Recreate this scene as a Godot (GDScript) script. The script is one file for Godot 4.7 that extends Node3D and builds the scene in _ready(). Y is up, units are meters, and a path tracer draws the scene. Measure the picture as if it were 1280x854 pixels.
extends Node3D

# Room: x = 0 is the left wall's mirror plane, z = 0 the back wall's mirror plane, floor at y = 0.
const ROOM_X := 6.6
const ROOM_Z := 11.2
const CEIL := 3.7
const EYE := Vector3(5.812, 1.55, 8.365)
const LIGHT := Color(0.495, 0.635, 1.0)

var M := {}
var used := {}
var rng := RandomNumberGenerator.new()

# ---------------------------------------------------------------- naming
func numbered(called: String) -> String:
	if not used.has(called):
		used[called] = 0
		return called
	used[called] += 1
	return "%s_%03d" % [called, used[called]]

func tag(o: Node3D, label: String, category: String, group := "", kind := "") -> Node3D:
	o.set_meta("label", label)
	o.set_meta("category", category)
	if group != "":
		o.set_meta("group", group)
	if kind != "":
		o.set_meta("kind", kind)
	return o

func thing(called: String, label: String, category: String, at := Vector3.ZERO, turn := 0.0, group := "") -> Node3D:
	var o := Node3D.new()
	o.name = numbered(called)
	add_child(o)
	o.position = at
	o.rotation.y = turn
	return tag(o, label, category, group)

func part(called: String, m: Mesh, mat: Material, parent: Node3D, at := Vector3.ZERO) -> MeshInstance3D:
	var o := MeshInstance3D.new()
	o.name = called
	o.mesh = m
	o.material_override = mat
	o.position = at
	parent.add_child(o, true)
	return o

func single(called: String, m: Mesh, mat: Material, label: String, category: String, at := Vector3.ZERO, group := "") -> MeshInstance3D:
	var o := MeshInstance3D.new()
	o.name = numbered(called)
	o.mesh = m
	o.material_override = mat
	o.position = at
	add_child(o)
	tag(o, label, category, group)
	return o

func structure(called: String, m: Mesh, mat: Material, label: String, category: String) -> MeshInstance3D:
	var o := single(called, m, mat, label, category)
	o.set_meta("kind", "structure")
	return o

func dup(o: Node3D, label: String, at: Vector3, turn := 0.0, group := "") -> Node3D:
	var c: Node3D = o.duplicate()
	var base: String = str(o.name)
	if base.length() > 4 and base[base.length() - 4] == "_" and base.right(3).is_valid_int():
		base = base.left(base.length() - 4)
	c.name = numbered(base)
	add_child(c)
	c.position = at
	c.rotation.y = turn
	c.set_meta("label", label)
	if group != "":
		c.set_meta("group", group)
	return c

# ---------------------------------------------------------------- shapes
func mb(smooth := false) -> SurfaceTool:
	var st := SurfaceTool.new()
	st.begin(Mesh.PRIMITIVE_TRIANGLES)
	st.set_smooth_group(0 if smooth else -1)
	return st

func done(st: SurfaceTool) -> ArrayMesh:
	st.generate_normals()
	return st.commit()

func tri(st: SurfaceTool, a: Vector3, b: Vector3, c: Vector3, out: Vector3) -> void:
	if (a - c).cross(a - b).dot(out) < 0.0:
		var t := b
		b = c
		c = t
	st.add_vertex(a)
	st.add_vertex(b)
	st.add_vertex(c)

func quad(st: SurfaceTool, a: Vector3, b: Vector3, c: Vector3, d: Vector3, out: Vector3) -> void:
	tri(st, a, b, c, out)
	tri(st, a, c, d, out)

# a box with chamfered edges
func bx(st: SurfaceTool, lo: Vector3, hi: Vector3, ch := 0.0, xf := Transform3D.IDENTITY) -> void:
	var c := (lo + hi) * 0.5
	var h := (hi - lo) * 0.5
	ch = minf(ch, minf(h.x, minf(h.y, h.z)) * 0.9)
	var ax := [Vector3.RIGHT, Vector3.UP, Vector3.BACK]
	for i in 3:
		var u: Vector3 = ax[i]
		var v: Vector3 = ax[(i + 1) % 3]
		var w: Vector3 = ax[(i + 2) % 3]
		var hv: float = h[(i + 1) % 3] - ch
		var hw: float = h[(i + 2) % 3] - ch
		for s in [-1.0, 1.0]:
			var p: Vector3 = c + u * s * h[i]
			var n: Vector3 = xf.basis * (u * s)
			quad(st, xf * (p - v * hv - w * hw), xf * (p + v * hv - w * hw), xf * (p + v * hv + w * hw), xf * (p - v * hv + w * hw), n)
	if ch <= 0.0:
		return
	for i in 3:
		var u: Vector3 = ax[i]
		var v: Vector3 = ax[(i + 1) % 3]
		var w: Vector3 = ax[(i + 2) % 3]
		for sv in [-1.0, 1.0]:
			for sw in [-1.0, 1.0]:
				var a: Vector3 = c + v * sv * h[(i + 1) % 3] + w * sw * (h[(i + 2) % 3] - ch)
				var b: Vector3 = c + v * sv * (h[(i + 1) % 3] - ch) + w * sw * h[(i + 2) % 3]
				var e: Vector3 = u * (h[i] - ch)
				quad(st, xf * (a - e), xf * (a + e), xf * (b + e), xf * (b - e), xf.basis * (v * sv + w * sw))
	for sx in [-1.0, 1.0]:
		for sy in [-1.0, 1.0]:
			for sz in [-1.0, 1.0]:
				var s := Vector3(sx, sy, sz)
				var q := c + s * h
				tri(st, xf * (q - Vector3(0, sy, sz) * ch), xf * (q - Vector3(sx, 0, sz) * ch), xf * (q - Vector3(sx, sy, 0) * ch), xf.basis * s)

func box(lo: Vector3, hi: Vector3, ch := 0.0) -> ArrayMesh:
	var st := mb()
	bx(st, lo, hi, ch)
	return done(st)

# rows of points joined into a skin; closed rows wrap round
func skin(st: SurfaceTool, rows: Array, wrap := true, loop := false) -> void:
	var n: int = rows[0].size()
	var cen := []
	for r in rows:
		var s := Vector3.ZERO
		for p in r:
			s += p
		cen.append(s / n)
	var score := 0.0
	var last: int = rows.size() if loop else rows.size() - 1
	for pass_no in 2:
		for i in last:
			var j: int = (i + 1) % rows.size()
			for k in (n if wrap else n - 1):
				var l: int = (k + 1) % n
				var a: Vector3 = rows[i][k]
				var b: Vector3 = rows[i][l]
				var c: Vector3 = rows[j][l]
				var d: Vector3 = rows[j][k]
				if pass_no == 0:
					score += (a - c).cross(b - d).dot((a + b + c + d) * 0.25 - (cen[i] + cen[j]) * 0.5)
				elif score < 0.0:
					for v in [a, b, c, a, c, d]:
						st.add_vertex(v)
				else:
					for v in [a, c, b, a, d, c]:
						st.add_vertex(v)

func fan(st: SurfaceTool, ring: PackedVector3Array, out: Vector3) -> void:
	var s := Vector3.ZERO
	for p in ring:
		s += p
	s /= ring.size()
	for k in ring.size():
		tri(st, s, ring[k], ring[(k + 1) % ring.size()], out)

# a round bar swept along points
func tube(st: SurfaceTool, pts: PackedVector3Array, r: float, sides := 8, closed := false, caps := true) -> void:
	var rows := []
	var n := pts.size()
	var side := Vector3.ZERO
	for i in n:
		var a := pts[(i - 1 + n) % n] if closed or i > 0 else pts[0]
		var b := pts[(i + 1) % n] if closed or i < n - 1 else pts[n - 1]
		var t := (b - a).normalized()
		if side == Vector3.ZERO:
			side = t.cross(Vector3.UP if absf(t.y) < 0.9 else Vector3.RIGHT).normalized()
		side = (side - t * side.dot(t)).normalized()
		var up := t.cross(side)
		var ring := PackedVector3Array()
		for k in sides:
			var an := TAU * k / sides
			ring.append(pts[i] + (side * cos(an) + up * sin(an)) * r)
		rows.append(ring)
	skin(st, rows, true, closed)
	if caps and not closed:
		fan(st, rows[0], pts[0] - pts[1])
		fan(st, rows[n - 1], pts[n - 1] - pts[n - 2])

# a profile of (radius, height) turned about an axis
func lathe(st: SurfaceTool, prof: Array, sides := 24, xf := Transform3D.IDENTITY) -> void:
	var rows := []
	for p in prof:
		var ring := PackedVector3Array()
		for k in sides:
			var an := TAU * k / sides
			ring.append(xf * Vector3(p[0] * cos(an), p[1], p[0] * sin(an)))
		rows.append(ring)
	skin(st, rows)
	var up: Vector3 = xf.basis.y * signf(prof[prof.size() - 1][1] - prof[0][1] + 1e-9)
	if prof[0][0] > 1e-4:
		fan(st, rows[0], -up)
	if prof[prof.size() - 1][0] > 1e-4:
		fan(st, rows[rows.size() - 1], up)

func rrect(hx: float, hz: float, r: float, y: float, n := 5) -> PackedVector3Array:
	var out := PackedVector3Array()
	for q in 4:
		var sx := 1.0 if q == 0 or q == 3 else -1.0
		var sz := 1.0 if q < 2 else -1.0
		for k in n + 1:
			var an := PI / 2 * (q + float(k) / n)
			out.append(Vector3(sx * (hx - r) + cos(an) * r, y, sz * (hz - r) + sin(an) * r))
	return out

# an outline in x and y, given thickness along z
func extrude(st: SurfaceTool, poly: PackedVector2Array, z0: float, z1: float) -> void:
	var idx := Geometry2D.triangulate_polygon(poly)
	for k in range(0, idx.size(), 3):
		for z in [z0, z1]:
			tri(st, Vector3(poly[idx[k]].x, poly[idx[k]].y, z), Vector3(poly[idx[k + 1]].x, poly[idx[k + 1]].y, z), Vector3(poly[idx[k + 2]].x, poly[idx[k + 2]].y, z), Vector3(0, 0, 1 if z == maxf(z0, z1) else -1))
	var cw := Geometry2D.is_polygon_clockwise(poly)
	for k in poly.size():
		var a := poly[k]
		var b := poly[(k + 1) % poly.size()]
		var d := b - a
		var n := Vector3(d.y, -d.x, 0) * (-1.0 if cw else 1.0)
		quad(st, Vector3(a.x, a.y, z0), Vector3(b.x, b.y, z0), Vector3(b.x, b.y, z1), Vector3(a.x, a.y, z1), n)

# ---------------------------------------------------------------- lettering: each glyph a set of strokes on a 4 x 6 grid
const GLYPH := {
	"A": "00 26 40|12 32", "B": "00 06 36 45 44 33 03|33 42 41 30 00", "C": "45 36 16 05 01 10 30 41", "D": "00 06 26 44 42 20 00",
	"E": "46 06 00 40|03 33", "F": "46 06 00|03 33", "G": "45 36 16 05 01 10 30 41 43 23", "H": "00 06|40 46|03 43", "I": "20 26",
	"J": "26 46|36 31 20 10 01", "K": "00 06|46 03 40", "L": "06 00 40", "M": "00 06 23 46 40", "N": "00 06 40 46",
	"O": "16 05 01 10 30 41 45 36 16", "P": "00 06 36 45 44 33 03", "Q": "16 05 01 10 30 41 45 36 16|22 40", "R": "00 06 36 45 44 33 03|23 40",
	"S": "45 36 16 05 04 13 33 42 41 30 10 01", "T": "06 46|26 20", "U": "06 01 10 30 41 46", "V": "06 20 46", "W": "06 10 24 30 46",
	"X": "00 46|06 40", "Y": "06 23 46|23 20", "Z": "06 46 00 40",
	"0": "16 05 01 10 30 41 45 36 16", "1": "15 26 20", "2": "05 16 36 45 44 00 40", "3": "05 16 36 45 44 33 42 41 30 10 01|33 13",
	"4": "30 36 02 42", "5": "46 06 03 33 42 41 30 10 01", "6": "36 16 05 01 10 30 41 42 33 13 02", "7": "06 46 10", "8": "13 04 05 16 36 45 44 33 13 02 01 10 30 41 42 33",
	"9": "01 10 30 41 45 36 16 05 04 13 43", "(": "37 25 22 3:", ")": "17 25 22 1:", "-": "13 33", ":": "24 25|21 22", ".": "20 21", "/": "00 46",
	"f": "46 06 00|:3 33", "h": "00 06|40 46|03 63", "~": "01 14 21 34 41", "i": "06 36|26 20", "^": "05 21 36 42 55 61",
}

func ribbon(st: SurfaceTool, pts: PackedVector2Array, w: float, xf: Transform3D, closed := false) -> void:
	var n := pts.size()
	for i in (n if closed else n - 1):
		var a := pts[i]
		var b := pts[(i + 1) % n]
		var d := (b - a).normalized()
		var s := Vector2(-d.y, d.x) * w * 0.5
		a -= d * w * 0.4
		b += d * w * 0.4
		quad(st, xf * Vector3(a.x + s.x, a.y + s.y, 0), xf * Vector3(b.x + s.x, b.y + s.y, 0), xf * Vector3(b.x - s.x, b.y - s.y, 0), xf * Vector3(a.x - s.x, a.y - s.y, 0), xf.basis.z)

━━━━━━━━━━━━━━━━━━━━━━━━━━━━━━

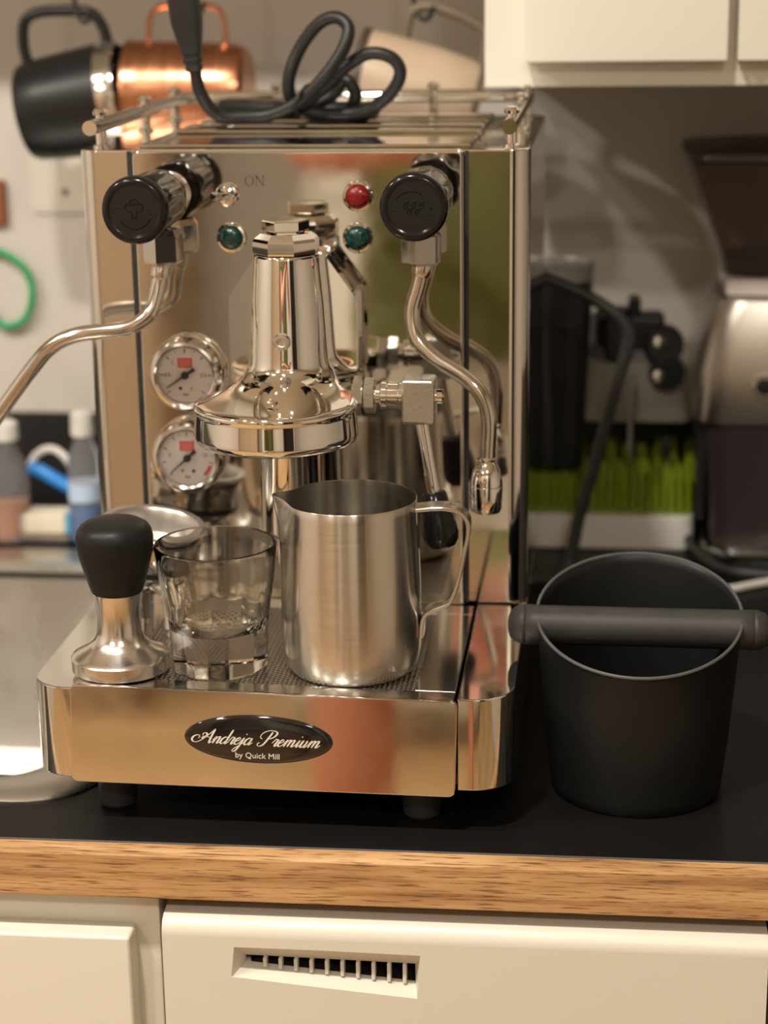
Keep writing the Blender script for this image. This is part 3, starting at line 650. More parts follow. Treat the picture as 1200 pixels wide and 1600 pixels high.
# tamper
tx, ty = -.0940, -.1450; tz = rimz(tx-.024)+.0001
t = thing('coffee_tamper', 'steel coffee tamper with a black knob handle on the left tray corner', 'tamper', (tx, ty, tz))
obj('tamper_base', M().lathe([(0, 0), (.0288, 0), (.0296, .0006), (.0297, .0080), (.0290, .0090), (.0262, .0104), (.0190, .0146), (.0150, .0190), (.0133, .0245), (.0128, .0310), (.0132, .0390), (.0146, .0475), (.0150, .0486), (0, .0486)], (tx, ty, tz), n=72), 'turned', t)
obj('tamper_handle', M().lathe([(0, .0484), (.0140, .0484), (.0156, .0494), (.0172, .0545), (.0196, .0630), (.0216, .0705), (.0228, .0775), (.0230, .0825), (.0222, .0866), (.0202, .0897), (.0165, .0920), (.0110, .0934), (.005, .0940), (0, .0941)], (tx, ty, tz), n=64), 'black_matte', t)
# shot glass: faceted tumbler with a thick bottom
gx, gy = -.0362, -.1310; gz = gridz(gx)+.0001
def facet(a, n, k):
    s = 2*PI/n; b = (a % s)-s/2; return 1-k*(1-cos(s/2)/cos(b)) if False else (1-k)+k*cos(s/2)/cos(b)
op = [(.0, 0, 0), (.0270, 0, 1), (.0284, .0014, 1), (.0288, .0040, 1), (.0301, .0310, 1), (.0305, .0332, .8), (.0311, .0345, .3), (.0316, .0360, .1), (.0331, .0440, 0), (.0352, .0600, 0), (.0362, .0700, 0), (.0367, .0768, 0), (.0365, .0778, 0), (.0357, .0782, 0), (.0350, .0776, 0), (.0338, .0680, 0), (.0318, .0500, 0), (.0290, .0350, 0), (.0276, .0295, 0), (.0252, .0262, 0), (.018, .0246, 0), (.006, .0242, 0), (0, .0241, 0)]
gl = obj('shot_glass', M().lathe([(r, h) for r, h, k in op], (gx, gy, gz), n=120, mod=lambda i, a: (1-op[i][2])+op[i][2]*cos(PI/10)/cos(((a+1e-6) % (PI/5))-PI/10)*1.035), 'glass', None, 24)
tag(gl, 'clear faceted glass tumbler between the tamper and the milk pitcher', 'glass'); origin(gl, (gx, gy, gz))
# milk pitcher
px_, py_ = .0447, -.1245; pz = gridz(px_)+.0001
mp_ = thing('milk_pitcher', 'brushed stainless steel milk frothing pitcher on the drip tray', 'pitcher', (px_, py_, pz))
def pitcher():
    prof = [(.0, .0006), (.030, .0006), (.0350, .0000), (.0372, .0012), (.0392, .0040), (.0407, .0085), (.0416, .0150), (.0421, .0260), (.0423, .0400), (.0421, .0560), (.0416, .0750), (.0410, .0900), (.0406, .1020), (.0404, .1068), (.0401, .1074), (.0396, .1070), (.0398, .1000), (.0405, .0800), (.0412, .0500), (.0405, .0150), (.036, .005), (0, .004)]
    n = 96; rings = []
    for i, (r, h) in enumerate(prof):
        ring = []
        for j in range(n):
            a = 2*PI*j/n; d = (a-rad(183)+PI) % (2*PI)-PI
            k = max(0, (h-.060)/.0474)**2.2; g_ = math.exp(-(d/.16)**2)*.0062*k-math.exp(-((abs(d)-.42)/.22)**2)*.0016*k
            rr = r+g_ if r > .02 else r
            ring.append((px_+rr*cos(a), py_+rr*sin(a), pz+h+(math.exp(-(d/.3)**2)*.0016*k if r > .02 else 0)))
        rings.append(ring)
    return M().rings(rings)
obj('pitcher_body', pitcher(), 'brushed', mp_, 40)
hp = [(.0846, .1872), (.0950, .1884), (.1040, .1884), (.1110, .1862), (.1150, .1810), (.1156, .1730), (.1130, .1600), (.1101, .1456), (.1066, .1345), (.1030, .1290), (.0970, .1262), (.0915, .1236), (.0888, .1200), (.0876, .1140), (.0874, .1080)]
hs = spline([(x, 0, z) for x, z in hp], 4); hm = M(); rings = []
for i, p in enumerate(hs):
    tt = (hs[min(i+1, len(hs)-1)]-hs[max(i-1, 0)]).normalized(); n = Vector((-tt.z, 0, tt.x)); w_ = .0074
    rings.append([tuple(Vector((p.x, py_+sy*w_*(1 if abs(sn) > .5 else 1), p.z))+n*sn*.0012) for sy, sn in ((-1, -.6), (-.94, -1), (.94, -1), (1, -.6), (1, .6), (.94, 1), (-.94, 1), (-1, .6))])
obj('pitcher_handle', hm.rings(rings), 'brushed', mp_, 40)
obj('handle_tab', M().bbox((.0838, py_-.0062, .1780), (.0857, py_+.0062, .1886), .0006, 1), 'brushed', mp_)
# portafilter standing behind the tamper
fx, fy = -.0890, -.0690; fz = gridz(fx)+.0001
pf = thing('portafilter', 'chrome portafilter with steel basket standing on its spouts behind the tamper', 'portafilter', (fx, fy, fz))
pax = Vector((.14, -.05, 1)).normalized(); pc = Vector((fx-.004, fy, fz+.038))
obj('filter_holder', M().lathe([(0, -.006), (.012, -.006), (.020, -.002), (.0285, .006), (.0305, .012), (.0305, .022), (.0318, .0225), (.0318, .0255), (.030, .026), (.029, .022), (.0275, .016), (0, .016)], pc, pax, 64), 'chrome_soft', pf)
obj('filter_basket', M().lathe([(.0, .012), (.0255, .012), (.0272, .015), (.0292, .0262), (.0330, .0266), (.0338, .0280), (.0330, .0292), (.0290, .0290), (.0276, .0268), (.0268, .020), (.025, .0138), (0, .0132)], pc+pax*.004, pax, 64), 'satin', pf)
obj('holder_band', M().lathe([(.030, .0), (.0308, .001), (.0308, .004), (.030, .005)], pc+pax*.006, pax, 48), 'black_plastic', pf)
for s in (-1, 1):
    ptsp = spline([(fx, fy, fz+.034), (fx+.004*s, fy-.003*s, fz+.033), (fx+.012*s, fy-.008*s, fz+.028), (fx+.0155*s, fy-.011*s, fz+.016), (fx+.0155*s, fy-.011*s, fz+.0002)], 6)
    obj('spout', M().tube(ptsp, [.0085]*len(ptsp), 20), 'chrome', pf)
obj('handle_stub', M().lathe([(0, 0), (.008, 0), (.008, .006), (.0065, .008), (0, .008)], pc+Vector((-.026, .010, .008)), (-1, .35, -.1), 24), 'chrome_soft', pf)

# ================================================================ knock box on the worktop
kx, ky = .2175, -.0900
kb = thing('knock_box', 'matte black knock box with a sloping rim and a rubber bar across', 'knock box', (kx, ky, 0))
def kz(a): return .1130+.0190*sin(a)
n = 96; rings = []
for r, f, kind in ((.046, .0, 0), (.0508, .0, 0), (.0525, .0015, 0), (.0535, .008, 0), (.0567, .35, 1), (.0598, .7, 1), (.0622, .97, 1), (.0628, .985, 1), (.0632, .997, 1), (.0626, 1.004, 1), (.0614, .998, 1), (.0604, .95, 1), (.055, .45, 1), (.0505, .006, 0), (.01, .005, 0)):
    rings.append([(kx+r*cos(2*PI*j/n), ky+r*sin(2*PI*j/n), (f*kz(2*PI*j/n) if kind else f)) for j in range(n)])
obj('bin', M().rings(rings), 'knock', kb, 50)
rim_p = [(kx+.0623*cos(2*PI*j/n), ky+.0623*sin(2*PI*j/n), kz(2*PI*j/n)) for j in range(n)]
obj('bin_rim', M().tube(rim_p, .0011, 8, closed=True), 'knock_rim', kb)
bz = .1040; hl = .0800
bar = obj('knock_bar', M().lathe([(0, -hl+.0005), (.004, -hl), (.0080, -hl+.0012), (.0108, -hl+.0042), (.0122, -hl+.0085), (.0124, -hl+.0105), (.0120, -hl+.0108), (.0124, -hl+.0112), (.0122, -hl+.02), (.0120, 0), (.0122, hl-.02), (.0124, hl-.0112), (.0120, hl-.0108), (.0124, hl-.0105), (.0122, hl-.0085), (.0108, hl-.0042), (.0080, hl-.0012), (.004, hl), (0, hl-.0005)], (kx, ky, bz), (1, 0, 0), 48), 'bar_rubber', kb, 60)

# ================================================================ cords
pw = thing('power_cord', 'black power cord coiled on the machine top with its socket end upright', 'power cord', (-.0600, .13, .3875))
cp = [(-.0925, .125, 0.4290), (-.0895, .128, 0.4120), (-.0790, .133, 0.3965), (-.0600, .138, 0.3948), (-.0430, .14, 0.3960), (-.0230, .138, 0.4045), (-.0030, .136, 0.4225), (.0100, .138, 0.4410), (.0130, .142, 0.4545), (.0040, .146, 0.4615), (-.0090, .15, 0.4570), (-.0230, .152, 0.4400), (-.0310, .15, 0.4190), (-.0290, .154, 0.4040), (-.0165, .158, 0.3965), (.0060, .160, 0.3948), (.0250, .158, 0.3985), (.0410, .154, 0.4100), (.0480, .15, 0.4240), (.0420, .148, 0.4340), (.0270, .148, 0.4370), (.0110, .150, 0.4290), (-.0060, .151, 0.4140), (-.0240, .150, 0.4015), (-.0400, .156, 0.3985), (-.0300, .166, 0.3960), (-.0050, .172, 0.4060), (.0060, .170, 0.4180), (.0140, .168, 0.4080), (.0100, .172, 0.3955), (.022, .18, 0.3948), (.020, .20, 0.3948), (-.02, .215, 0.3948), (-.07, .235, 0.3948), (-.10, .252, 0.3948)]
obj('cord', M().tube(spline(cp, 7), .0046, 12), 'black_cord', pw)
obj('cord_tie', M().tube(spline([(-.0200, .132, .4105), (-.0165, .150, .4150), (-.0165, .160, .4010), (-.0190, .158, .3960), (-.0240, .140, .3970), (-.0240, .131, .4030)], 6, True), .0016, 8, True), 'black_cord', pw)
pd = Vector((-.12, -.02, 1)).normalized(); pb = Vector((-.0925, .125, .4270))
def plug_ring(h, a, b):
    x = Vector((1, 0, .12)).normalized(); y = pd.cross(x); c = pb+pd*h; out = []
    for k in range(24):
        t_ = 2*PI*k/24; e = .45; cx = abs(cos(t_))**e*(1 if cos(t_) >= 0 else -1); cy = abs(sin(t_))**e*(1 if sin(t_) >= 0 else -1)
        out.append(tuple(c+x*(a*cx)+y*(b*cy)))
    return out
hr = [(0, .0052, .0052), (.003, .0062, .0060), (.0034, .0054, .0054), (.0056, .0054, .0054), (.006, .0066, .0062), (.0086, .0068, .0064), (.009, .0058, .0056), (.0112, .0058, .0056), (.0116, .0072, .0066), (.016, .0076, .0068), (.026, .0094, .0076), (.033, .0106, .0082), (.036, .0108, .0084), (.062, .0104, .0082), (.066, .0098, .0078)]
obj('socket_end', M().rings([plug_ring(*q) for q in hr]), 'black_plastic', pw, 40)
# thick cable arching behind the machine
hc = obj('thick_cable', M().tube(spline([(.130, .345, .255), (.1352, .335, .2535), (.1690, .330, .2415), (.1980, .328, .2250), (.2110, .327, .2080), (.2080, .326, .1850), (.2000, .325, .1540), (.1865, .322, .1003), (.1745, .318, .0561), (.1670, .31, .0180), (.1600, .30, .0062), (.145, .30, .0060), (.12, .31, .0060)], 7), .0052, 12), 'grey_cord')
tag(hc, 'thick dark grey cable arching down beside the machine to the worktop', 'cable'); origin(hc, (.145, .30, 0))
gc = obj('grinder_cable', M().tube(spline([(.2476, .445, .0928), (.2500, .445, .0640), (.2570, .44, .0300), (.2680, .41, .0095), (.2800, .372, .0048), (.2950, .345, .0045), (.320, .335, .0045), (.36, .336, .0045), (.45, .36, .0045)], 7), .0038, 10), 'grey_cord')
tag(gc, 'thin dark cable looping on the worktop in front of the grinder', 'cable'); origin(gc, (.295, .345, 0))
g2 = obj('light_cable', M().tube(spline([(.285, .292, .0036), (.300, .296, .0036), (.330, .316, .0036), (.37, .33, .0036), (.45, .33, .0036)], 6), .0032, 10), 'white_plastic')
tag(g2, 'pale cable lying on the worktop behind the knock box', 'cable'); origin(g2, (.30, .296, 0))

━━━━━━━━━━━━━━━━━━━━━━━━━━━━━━

--- Exercise ---
Your output shall consist solely of the lines from the line with "Recreate this scene" to the line with "return tag(o, label, category, group)", reproduced exactly, both ends included.

--- Worked answer ---
Recreate this scene as a Godot (GDScript) script. The script is one file for Godot 4.7 that extends Node3D and builds the scene in _ready(). Y is up, units are meters, and a path tracer draws the scene. Measure the picture as if it were 1280x854 pixels.
extends Node3D

# Room: x = 0 is the left wall's mirror plane, z = 0 the back wall's mirror plane, floor at y = 0.
const ROOM_X := 6.6
const ROOM_Z := 11.2
const CEIL := 3.7
const EYE := Vector3(5.812, 1.55, 8.365)
const LIGHT := Color(0.495, 0.635, 1.0)

var M := {}
var used := {}
var rng := RandomNumberGenerator.new()

# ---------------------------------------------------------------- naming
func numbered(called: String) -> String:
	if not used.has(called):
		used[called] = 0
		return called
	used[called] += 1
	return "%s_%03d" % [called, used[called]]

func tag(o: Node3D, label: String, category: String, group := "", kind := "") -> Node3D:
	o.set_meta("label", label)
	o.set_meta("category", category)
	if group != "":
		o.set_meta("group", group)
	if kind != "":
		o.set_meta("kind", kind)
	return o

func thing(called: String, label: String, category: String, at := Vector3.ZERO, turn := 0.0, group := "") -> Node3D:
	var o := Node3D.new()
	o.name = numbered(called)
	add_child(o)
	o.position = at
	o.rotation.y = turn
	return tag(o, label, category, group)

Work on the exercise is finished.